The features were then converted to shapefiles and then loaded onto the image. The features were however loaded on all the grids, it was therefore important to clip only those that all within the field sheet 0601A3. Here transport, water and forests were clipped onto the image. After all these some difficulties came up, this is because the clipped feature 01601A3 shifted from its original position. To fix this, both the clip feature and the original feature were projected in the same coordinate system. Unfortunately, the error was unable to rectify. As a result of this, the process called spatial adjustment to rectify the error. There 4 control points were taken just as it happens in georeferencing. After these control points were taken, set adjust data was selected and finally selected adjust. After this command, the clipped feature lied perfectly unto the original map. The data was saved so it can be loaded onto the map.

After all these, the grid is ready to be overlaid on the map that has created in the other ArcMap window. Here click on add data and select the saved work on the features. The next step from here was to make any final corrections and export the new geological map in ‘tiff’ format .

Lastly, sometime was spent at the drawing room and the museum. At the drawing room I was taken through the various features of a map and how a map is made. Learnt about the coordinates and scale and how to also calculate distances.

Consequently, at the museum I was taken through the geology of Ghana and the various mineralised rocks in the country. Ghana can conveniently be divided into five geological domains or provinces on the basis of age, tectonics and lithologic characteristics of the supracrustalrocks. These are:

(1)The western unit which lies at the eastern margin of the Precambrian West African Shield

or Craton,

(2) The southeastern unit which is at the southeastern part of the country belonging to the

Precambrian Mobile Belt and

(3) The flat lying central unit made up mainly of the sediments of the Voltaiansystem

(4) The coastal basins and

(5) Tertiary to Recent deposits

In Ghana the Birimian is sub divided into the Lower Birimian, which is dominated by metasediments, and Upper Birimian, which is dominated by greenstone-type metavolcanics. There are also the Tarkwanian group, the Eburnean plutonic suite, Kwahu Morago group, Oti-Pendjari group and the obosum group.

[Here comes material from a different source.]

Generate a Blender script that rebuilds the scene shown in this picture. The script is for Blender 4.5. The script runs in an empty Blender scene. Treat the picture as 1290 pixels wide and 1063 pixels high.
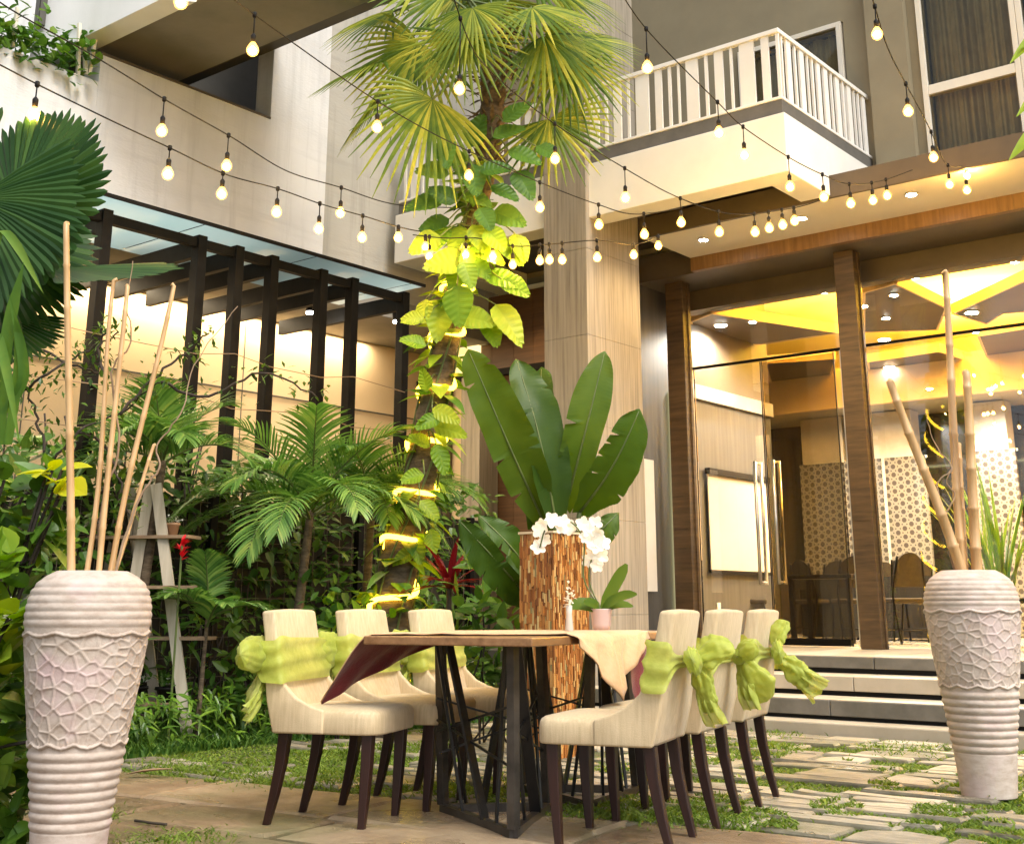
import bpy, math, random
from mathutils import Vector, Matrix, noise
import numpy as np
random.seed(11)
sc = bpy.context.scene
COL = sc.collection
V = Vector
PI = math.pi
# ------------------------------------------------------------------ camera
PITCH = math.radians(15.4); YAW = math.radians(38.8)
CH = 0.9; FPX = 1552.0; PPX, PPY = 650.0, 338.0
cy_, sy_ = math.cos(YAW), math.sin(YAW)
cp_, sp_ = math.cos(PITCH), math.sin(PITCH)
CAM = V((0, 0, CH))
def cg(xc, yc, z=0.0):
    return V((cy_*xc - sy_*yc, sy_*xc + cy_*yc, z))
def ray(u, v):
    a = (u-PPX)/FPX; b = (PPY-v)/FPX
    return cg(a, cp_ - sp_*b, sp_ + cp_*b)
def PX(u, v, x): d = ray(u, v); return CAM + d*(x/d.x)
def PY(u, v, y): d = ray(u, v); return CAM + d*(y/d.y)
def PZ(u, v, z): d = ray(u, v); return CAM + d*((z-CH)/d.z)
def PD(u, v, yc):
    b = (PPY-v)/FPX
    return CAM + ray(u, v)*(yc/(cp_ - sp_*b))
cam = bpy.data.cameras.new("camera"); camo = bpy.data.objects.new("camera", cam); COL.objects.link(camo)
camo.location = CAM; camo.rotation_euler = (PI/2+PITCH, 0, YAW)
cam.sensor_width = 36; cam.sensor_fit = 'HORIZONTAL'; cam.lens = 36*FPX/1290
cam.shift_x = -(PPX-645)/1290; cam.shift_y = -(531.5-PPY)/1290
cam.clip_start = 0.05; cam.clip_end = 500
sc.camera = camo
# ------------------------------------------------------------------ render
sc.render.engine = 'CYCLES'
sc.cycles.use_denoising = True
sc.cycles.max_bounces = 8; sc.cycles.transparent_max_bounces = 16
sc.cycles.sample_clamp_indirect = 6.0
sc.cycles.caustics_reflective = False; sc.cycles.caustics_refractive = False
sc.view_settings.view_transform = 'Standard'; sc.view_settings.look = 'None'
sc.view_settings.exposure = 1.18; sc.view_settings.gamma = 1
# ------------------------------------------------------------------ world + sun
SUN_EL = math.radians(52)
w = bpy.data.worlds.new("World"); sc.world = w; w.use_nodes = True
nt = w.node_tree; bg = nt.nodes['Background']
sky = nt.nodes.new('ShaderNodeTexSky'); sky.sky_type = 'NISHITA'; sky.sun_disc = False
sky.sun_elevation = SUN_EL; sky.dust_density = 3.0; sky.air_density = 1.0; sky.ozone_density = 0.6
hsv = nt.nodes.new('ShaderNodeHueSaturation'); hsv.inputs['Saturation'].default_value = 0.42   # overcast: nearly neutral sky
nt.links.new(sky.outputs[0], hsv.inputs['Color']); nt.links.new(hsv.outputs[0], bg.inputs[0]); bg.inputs[1].default_value = 0.13
sd = V((0.93, -0.22, 0)).normalized()*math.cos(SUN_EL) + V((0, 0, math.sin(SUN_EL)))   # towards the sun
sky.sun_rotation = math.atan2(sd.x, sd.y)
sl = bpy.data.lights.new("sun", 'SUN'); sl.energy = 1.25; sl.angle = math.radians(26); sl.color = (1, 0.965, 0.875)
so = bpy.data.objects.new("sun", sl); COL.objects.link(so)
so.rotation_euler = sd.to_track_quat('Z', 'Y').to_euler(); so.location = (0, 0, 20)
# ------------------------------------------------------------------ mesh builder
class MB:
    def __init__(s): s.v = []; s.f = []; s.m = []
    def add(s, vs, fs, mi=0):
        o = len(s.v); s.v.extend([tuple(p) for p in vs]); s.f.extend([tuple(i+o for i in f) for f in fs]); s.m.extend([mi]*len(fs)); return s
    def box(s, x0, y0, z0, x1, y1, z1, mi=0):
        vs = [(x0,y0,z0),(x1,y0,z0),(x1,y1,z0),(x0,y1,z0),(x0,y0,z1),(x1,y0,z1),(x1,y1,z1),(x0,y1,z1)]
        return s.add(vs, [(0,3,2,1),(4,5,6,7),(0,1,5,4),(1,2,6,5),(2,3,7,6),(3,0,4,7)], mi)
    def bar(s, p, q, w, h, up=V((0,0,1)), mi=0, w2=None, h2=None):
        p = V(p); q = V(q); d = (q-p).normalized()
        sx = d.cross(up)
        if sx.length < 1e-4: sx = d.cross(V((1,0,0)))
        sx.normalize(); u = sx.cross(d)
        w2 = w if w2 is None else w2; h2 = h if h2 is None else h2
        vs = []
        for c, a, b in ((p,w,h),(q,w2,h2)):
            for i, j in ((-1,-1),(1,-1),(1,1),(-1,1)): vs.append(c + sx*(i*a/2) + u*(j*b/2))
        return s.add(vs, [(0,3,2,1),(4,5,6,7),(0,1,5,4),(1,2,6,5),(2,3,7,6),(3,0,4,7)], mi)
    def tube(s, pts, r, n=8, cap=True, mi=0):
        pts = [V(p) for p in pts]; k = len(pts)
        rs = r if isinstance(r, (list, tuple)) else [r]*k
        up = V((0,0,1)); vs = []; prev = None
        for i, p in enumerate(pts):
            d = (pts[min(i+1,k-1)]-pts[max(i-1,0)])
            d = d.normalized() if d.length > 1e-9 else V((0,0,1))
            if prev is None:
                a = d.cross(up)
                if a.length < 1e-3: a = d.cross(V((1,0,0)))
            else:
                a = prev - d*prev.dot(d)
            a.normalize(); prev = a; b = d.cross(a)
            for j in range(n):
                t = 2*PI*j/n; vs.append(p + (a*math.cos(t)+b*math.sin(t))*rs[i])
        fs = []
        for i in range(k-1):
            for j in range(n):
                fs.append((i*n+j, i*n+(j+1)%n, (i+1)*n+(j+1)%n, (i+1)*n+j))
        if cap: fs.append(tuple(range(n-1,-1,-1))); fs.append(tuple((k-1)*n+j for j in range(n)))
        return s.add(vs, fs, mi)
    def lathe(s, prof, n=24, c=(0,0,0), mi=0, cap=True):
        vs = []; c = V(c)
        for r, z in prof:
            for j in range(n):
                t = 2*PI*j/n; vs.append(c + V((r*math.cos(t), r*math.sin(t), z)))
        fs = []; k = len(prof)
        for i in range(k-1):
            for j in range(n): fs.append((i*n+j, i*n+(j+1)%n, (i+1)*n+(j+1)%n, (i+1)*n+j))
        if cap: fs.append(tuple(range(n-1,-1,-1))); fs.append(tuple((k-1)*n+j for j in range(n)))
        return s.add(vs, fs, mi)
    def prism(s, poly, z0, z1, mi=0):
        n = len(poly); vs = [(p[0],p[1],z0) for p in poly]+[(p[0],p[1],z1) for p in poly]
        a = sum(poly[i][0]*poly[(i+1)%n][1]-poly[(i+1)%n][0]*poly[i][1] for i in range(n))
        fs = [tuple(range(n-1,-1,-1)), tuple(range(n,2*n))]+[(i,(i+1)%n,n+(i+1)%n,n+i) for i in range(n)]
        if a < 0: fs = [f[::-1] for f in fs]
        return s.add(vs, fs, mi)
    def grid(s, P, nu, nv, mi=0, wrap=False):
        fs = []
        for i in range(nu-1):
            for j in range(nv-1 if not wrap else nv):
                fs.append((i*nv+j, i*nv+(j+1)%nv, (i+1)*nv+(j+1)%nv, (i+1)*nv+j))
        return s.add(P, fs, mi)
    def build(s, name, mat, parent=None, smooth=False, bevel=0.0, local=False, segs=2):
        me = bpy.data.meshes.new(name)
        vs = s.v; off = V((0,0,0))
        if parent is None and not local and vs:
            A = np.array(vs); off = V(((A[:,0].min()+A[:,0].max())/2, (A[:,1].min()+A[:,1].max())/2, A[:,2].min()))
            vs = (A - np.array(off)).tolist()
        me.from_pydata(vs, [], s.f)
        mats = mat if isinstance(mat, (list, tuple)) else [mat]
        for m in mats: me.materials.append(m)
        if len(mats) > 1: me.polygons.foreach_set('material_index', s.m)
        if smooth: me.polygons.foreach_set('use_smooth', [True]*len(s.f))
        me.update()
        o = bpy.data.objects.new(name, me); COL.objects.link(o)
        o.location = off
        if parent is not None:
            o.parent = parent
            if not local and parent.parent is None:
                o.matrix_parent_inverse = (Matrix.Translation(parent.location) @ parent.rotation_euler.to_matrix().to_4x4()).inverted()
        if bevel > 0:
            b = o.modifiers.new('bevel', 'BEVEL'); b.width = bevel; b.segments = segs; b.limit_method = 'ANGLE'; b.angle_limit = 0.6
        return o
def tag(o, label=None, cat=None, group=None, kind=None):
    if label: o['label'] = label
    if cat: o['category'] = cat
    if group: o['group'] = group
    if kind: o['kind'] = kind
    return o
def thing(name, label, cat, loc=(0,0,0), rz=0, group=None):
    o = bpy.data.objects.new(name, None); COL.objects.link(o); o.empty_display_size = 0.1
    o.location = V(loc); o.rotation_euler = (0, 0, rz)
    return tag(o, label, cat, group)
def copy_tree(o, parent=None):
    c = o.copy(); COL.objects.link(c)
    if parent is not None: c.parent = parent
    for ch in list(o.children): copy_tree(ch, c)
    return c
def smoothpts(pts, n=8):
    pts = [V(p) for p in pts]; out = []
    for i in range(len(pts)-1):
        p0 = pts[max(i-1,0)]; p1 = pts[i]; p2 = pts[i+1]; p3 = pts[min(i+2,len(pts)-1)]
        for k in range(n):
            t = k/n
            out.append(0.5*((2*p1)+(p2-p0)*t+(2*p0-5*p1+4*p2-p3)*t*t+(3*p1-p0-3*p2+p3)*t**3))
    out.append(pts[-1]); return out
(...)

During my internship in geological survey department, I encountered a number of difficulties.

Some of the challenges include the following;

There were inadequate resources and machines such as computers and printers to aid in the proper usage of skills acquired. The GIS/REMOTE SENSING internship program was meant to help students to improve upon their skills in a professional working environment. However, due to the unavailability of the necessary machines learning and working became difficult.

Lastly, another challenge faced was the unavailability of some staff members during some points in the internship. This made it difficult for interns to approach them when we had challenges.

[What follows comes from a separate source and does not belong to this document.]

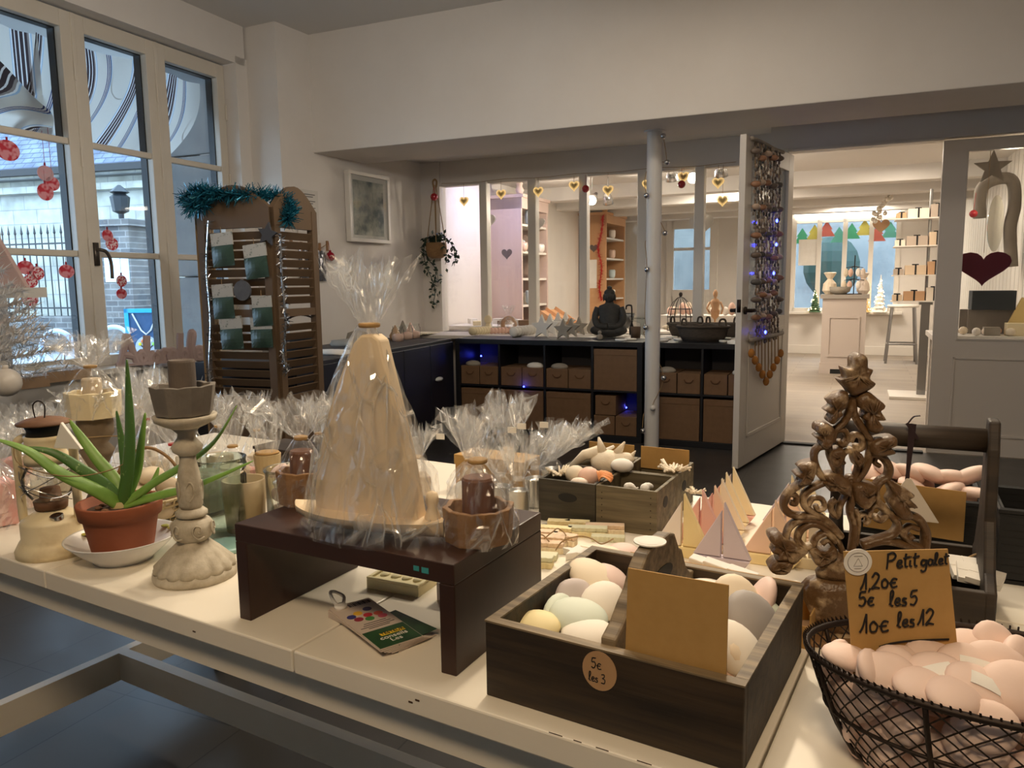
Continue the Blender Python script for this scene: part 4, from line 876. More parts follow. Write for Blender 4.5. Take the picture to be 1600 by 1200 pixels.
one('snowman', MB().ell((0,0,.022),.026,.016,.024).ell((0,0,.058),.015,.012,.016), m_greyw, 'small grey snowman figure at the shelf edge', 'ornament', onL(937, 531), smooth=True)
P = onL(1003, 520); one('cake_stand', MB().lathe([(.04,0),(.03,.01),(.012,.04),(.014,.1),(.1,.125),(.11,.15),(.1,.145),(.01,.13)], 24), m_gl2, 'glass cake stand left of the white column', 'stand', P, smooth=True)
one('wooden_cup', MB().lathe([(.038,0),(.042,.09),(.036,.09),(.034,.01)], 18), mat('cup_wood', (92,72,52), None, 3, .7), 'brown wooden cup beside the glass cake stand', 'cup', onL(993, 528), smooth=True)
P = onL(987, 512); one('umbrella_hook', MB().tube(spline([(0,0,0),(0,0,.22),(-.015,0,.25),(-.045,0,.245),(-.05,0,.215)]), .007, 6).lathe([(.02,0),(.024,.05),(.008,.1)], 10), m_blk, 'black crooked umbrella stick standing on the ledge', 'stick', P, RYAW, smooth=True)
# baskets right of the column
def basket(px, py, R, h, lab, lift=0):
    P = onL(px, py)+Vector((0,0,lift)); B = T('wicker_basket', lab, 'basket', P, RYAW)
    MB().lathe([(R*.78,0),(R*.92,h*.4),(R,h*.9),(R*1.03,h),(R*.95,h),(R*.86,h*.4),(R*.6,.012)], 40, Matrix.Diagonal((1,.62,1,1)), lambda a, z, r, j: r*(1+.025*sin(a*20))).build('bowl', m_wk2, B, smooth=True)
    MB().tube([(R*1.02*cos(2*pi*i/36), R*.63*sin(2*pi*i/36), h) for i in range(36)], .010, 6, closed=True).build('rim', m_wk2, B, smooth=True)
    for sg in (-1, 1): MB().tube(spline([(sg*R*.62,-.1*R,h),(sg*R*.66,-.05*R,h+.045),(sg*R*.75,0,h+.055),(sg*R*.84,.1*R,h+.045),(sg*R*.88,.14*R,h)]), .008, 6).build('handle', m_wk2, B)
    return P
m_wk2 = mat('grey_wicker', (86,74,62), (58,50,42), 30, .8, (1,1,5), bump=.5)
basket(1098, 533, .19, .11, 'grey wicker basket at the front edge of the shelf right of the column'); basket(1072, 518, .15, .10, 'grey wicker basket standing just right of the column'); basket(1128, 519, .15, .10, 'grey wicker basket half hidden by the open door')
for i, (px, py) in enumerate(((1040,531),(1050,529),(1060,532),(1130,535),(1136,531),(1036,534),(985,532),(970,533))):
    one('flat_soap', MB().lathe([(.04,0),(.05,.008),(.045,.016)], 16, Matrix.Diagonal((1,.6,1,1))), m_wht, 'flat pale soap lying on the shelf edge '+('by the column','by the column','by the column','by the open door','by the open door','by the column','left of the column','left of the column')[i], 'soap', onL(px, py), i*31, group='flat soaps on the shelf edge '+('right of the column' if i in (0,1,2,5) else 'by the door' if i in (3,4) else 'left of the column'), smooth=True)
# ---- driftwood and shell hanging on the open door
def DD(px, py, off=.035): return onp(px, py, H0-nn*off*SG, nn)
SG = 1 if (EYE-H0).dot(nn) < 0 else -1
Hg = T('shell_hanging', 'long curtain of strung shells and driftwood with ochre tassels on the open door', 'wall hanging', (0,0,0))
MB().tube(spline([DD(1175,216), DD(1190,222), DD(1208,232), DD(1224,238)]), .013, 7).build('top_branch', m_drift, Hg, smooth=True)
rnd = random.Random(4); m_shs = [mat('hang_shell_%d' % i, c, None, 3, .5) for i, c in enumerate(((138,124,112),(106,92,82),(172,150,132),(86,82,80),(150,110,84)))]
qs = [MB() for _ in m_shs]; st = MB()
for j in range(9):
    f = j/8; a = DD(1180+f*38, 222+f*14); b_ = DD(1182+f*32, 540-10*f); st.tube([a, b_], .0025, 4)
    for k in range(58):
        p = a.lerp(b_, (k+.5)/58)+Vector((rnd.gauss(0,.006), rnd.gauss(0,.006)-.006, 0)); qs[rnd.choice((0,0,0,1,2,3))].ell(p, .009, .006, .014, n=6, m=4)
for i, q in enumerate(qs): q.build('small_shells', m_shs[i], Hg, smooth=True)['kind'] = 'stuff'
for r_, (ya, yb) in enumerate(((240,248),(285,292),(322,326),(365,366),(400,402),(440,436),(470,460),(500,490))):
    for k in range(5):
        f = (k+.5)/5; p = DD(1177+f*44, ya+(yb-ya)*f+rnd.gauss(0,3), .05); MB().ell((0,0,0), .028+.012*rnd.random(), .012, .02, n=8, m=5).build('shell', m_shs[(1,4,2,4,1,3)[(r_+k)%6]], Hg, smooth=True, M=TR(*p))
st.build('strings', m_string, Hg)
MB().tube([DD(1172,532), DD(1222,520)], .016, 7).build('lower_branch', m_drift, Hg, smooth=True)
m_och = mat('ochre_tassel', (182,124,56), (150,96,40), 40, .9); st = MB()
for j in range(8): f = j/7; st.tube([DD(1180+f*36, 531-f*8), DD(1180+f*36, 560+ (40*(1-abs(2*f-1))))], .004, 4)
st.build('fringe', m_string, Hg)
for j in range(9):
    f = j/8; p = DD(1174+f*46, 552+44*(1-abs(2*f-1)), .05); MB().ell(p, .022, .015, .03, n=8, m=6).build('tassel', m_och, Hg, smooth=True)
for i, (x, y) in enumerate(((1213,382),(1209,427),(1196,519),(1214,345))):
    one('led_light', MB().ell((0,0,0),.008,.008,.012,n=8,m=5), m_led, 'blue fairy light '+('upper','brightest','lowest','topmost')[i]+' of those among the door shells', 'fairy light', DD(x, y, .07))
    if i < 2: light('led_glow', 'POINT', DD(x, y, .10), .03, (.06,.08,1), size=.01)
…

In view of the above stated, I would humbly recommend that the laboratory be restocked with the necessary machines needed to enable interns to be able to learn and work efficiently.


Not only was I able to gain through this project and internship, I was also able to sharpen my skills in GIS in a professional working environment. I also had the opportunity to interact well with experts in the field of GIS/REMOTE SENSING. Consequently through this internship I was given the opportunity learn more about the geology of Ghana, geological maps and more importantly how geological data are collected. I appreciate the opportunity given by the Geological survey department to be able to work with them.

Much thanks to the director Dr Boamah and Deputy Director (technical); Dr Anum and most importantly to my supervisors who took me through this internship; Mr Jonas Bediako, Mrs Keren-Happuch Osekre and Ms Yvonne Marfoa Anokwa for their time and patience and the knowledge they impacted during my stay there.